Onlar gittikten sonra babama kızıp 'belki Türkiye'nin en fakir kuyumcusu biziz derdim (hadsizce, cahilce ve şimdi düşünüyorum da ne de utanılası bir kelam eder mişim meğer)
Bir yere alışverişe giderdik, hiç unutmam annem sadece bir şey alacaksın kızım, der. Diğer beğendiğimi bana göstermeden alır. Yaptığım ilk güzel harekette beni onunla ödüllendirirdi. Sonra komşumuz çok sıkıştığı için evini satmaya kalktığında ki ölü fiyatına ve üstelik annem ev çok güzel kaçırmayalım dediğinde de 'ağlayanın malı gülene hayır etmez. Emeklerle yaptığı evi düşük değerinde almak bize yakışmaz. Ben ona yardım ederim ama evini almamı isteme' diye eşini tersleyen bir aile babasına sahip bir evlat olarak yetiştim.

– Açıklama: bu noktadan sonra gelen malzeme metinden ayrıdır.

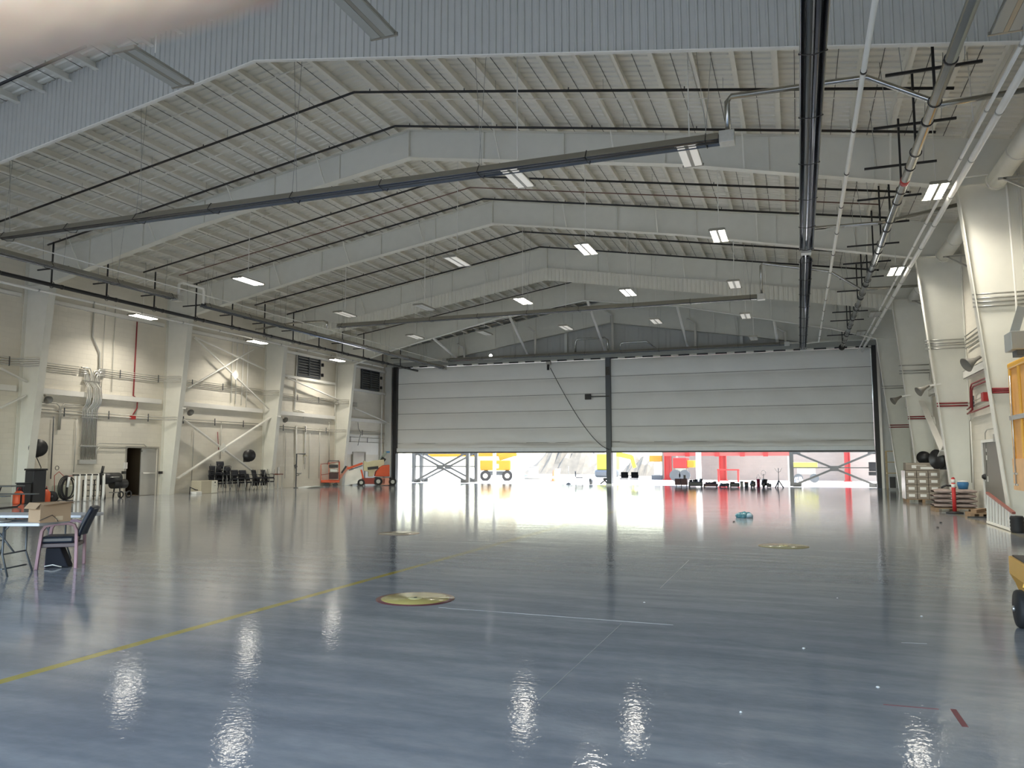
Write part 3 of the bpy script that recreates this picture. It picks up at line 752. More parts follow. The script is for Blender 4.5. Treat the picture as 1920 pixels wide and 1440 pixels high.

Sizler de böyle olun demiyorum bu çok saçma olur. Ama en azından evlatlarınıza örnek olmaya çalışın. Ve lütfen silkelenin ve kendinize gelin. Karını ya da kocanı ilgisizlikle ya da saygısızlıkla cezalandıracağım derken, evinizin içindeki o çocuğu da öyle biri haline getiriyorsunuz. Çocuklara laf etmeden önce, kendimizi düzeltelim rica ediyorum. Her şeyin odak noktası biziz. Ve insanlar bizim aynamızdır. Özellikle aynı evi paylaştıklarımız.
Tanrı, yüreğindekini beyninde güzelleştirip, kelamını şiir tadına dönüştüren gerçek dostlarla karşılaştırsın inşallah.